I’m sorry my friend this time it didn’t work out for you. Yes, its true, you pay taxes and you can’t vote. Yes, that makes you a “second class citizen”, but you are also a guest. If we like you and you like us, we might upgrade you to the route of taking the test to be a citizen. If you pass that test, then you are in fact a full citizen but until then you are a guest, so long as you follow a few basic rules.
If you cant, we can and will have you deported.
Should we give legal residents a driver’s license? Sure, but the country of origin and the immigration status needs to be stamped on the front. I don’t know why this is so hard to implement, and no one wants to solve this and say what it is. It’s a “drivers license”. It’s not a passport. You can have a driver’s license if you are not a citizen, so long as it’s clear what your citizenship status is.
So when it’s all said and done, I just can’t get excited about this issue and since its sucked up all the oxygen in the blogosphere, its sapped my “blog-a-bility”. It’s not really about immigration at all. That’s a legal progression exercise. That problem seems solvable and pretty straightforward to me. No matter how much everyone wants to whine about how bad the economy is, the reality is there are more jobs than people and people are naturally coming in to fill the resultant vacuum. I think a border wall is necessary and proper and I don’t have a problem with it in any way. I don’t think one is necessary across the Canadian border because the population is so small and the majority of the border if fairly remote. If it starts to become a major problem, then I will change my mind, but for right now, small ones should suffice in Washington and New York and Maine.
I think it’s entirely possible for people to come to the US to work and not be citizens or enjoy the all privileges that citizens get. I don’t have a problem with that, although I know the ACLU would have kittens at the idea of such a thing, but its common practice in 192 countries around the world, I don’t understand why it would be a problem here. Citizens and non-citizens enjoy equal access to the law, but they are not equal in the eyes of the law.
Citizenship means something; just as a country and its borders do as well.
Posted @ April 05, 2006 06:11 PM | Current Affairs
Your comments are entirely too accurate and sane. Please desist at once.

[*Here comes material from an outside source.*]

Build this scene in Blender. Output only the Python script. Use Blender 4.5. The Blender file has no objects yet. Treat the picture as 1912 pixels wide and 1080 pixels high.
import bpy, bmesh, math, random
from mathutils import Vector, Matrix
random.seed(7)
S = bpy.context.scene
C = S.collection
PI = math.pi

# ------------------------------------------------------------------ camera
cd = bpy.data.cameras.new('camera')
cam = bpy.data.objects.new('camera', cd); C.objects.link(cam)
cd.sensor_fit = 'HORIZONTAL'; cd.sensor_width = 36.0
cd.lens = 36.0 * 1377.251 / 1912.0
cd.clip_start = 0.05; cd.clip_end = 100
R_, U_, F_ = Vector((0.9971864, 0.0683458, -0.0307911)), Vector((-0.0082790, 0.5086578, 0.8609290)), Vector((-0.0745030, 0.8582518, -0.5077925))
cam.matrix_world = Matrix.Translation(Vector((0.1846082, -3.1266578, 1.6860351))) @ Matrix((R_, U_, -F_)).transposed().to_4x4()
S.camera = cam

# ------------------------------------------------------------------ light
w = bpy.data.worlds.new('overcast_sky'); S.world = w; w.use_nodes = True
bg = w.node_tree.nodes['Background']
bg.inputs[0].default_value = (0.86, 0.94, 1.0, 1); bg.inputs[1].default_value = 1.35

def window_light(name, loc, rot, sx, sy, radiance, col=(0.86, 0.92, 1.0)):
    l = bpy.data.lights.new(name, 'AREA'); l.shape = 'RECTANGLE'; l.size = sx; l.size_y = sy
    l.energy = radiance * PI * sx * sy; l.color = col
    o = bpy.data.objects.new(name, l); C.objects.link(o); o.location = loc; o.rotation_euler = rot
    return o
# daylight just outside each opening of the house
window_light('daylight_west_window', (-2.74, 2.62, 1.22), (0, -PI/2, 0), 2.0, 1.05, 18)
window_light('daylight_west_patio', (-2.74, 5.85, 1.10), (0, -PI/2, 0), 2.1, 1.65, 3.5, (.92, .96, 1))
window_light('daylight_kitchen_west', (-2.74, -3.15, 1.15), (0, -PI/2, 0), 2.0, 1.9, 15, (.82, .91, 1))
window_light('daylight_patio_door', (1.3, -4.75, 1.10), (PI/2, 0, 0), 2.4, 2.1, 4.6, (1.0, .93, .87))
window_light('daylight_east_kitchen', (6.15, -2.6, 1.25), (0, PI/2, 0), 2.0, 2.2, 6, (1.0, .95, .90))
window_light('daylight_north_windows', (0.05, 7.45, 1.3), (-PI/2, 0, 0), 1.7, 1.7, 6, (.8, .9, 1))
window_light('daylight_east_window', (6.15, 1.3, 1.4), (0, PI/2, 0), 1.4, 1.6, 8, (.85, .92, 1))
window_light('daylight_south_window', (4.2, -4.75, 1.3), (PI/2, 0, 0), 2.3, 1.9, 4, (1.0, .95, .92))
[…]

Posted by: DBrooks at April 6, 2006 07:49 AM
Great essay.
Posted by: slickdpdx at April 6, 2006 01:28 PM
Excellent post, Frank. You say no one has ever changed anyone's mind on the immigration issue, but I must say you have come dangerously close to doing so for me. You raise a lot of excellent points that put a more human perspective on things. But I think we are all in agreement that we still need to secure the borders.
Posted by: Paul T at April 7, 2006 02:59 PM
One of the best and most comprehensive essays on immigration / migration that I have read. Thanks
for the clear thinking on this difficult and emotional subject.
Posted by: Jay O at April 8, 2006 05:48 AM
This is the best piece of writing on immigration that I have read on the internet. Did you change my mind. Absolutely not, because I already agree with every word, though I could not have said it as well.
Posted by: jj mollo at April 10, 2006 09:15 AM
Yahoo, Frank's on a ROLL!
Damn, Frank, when you go off on a tear, you do it up right. There aren't many to rival you.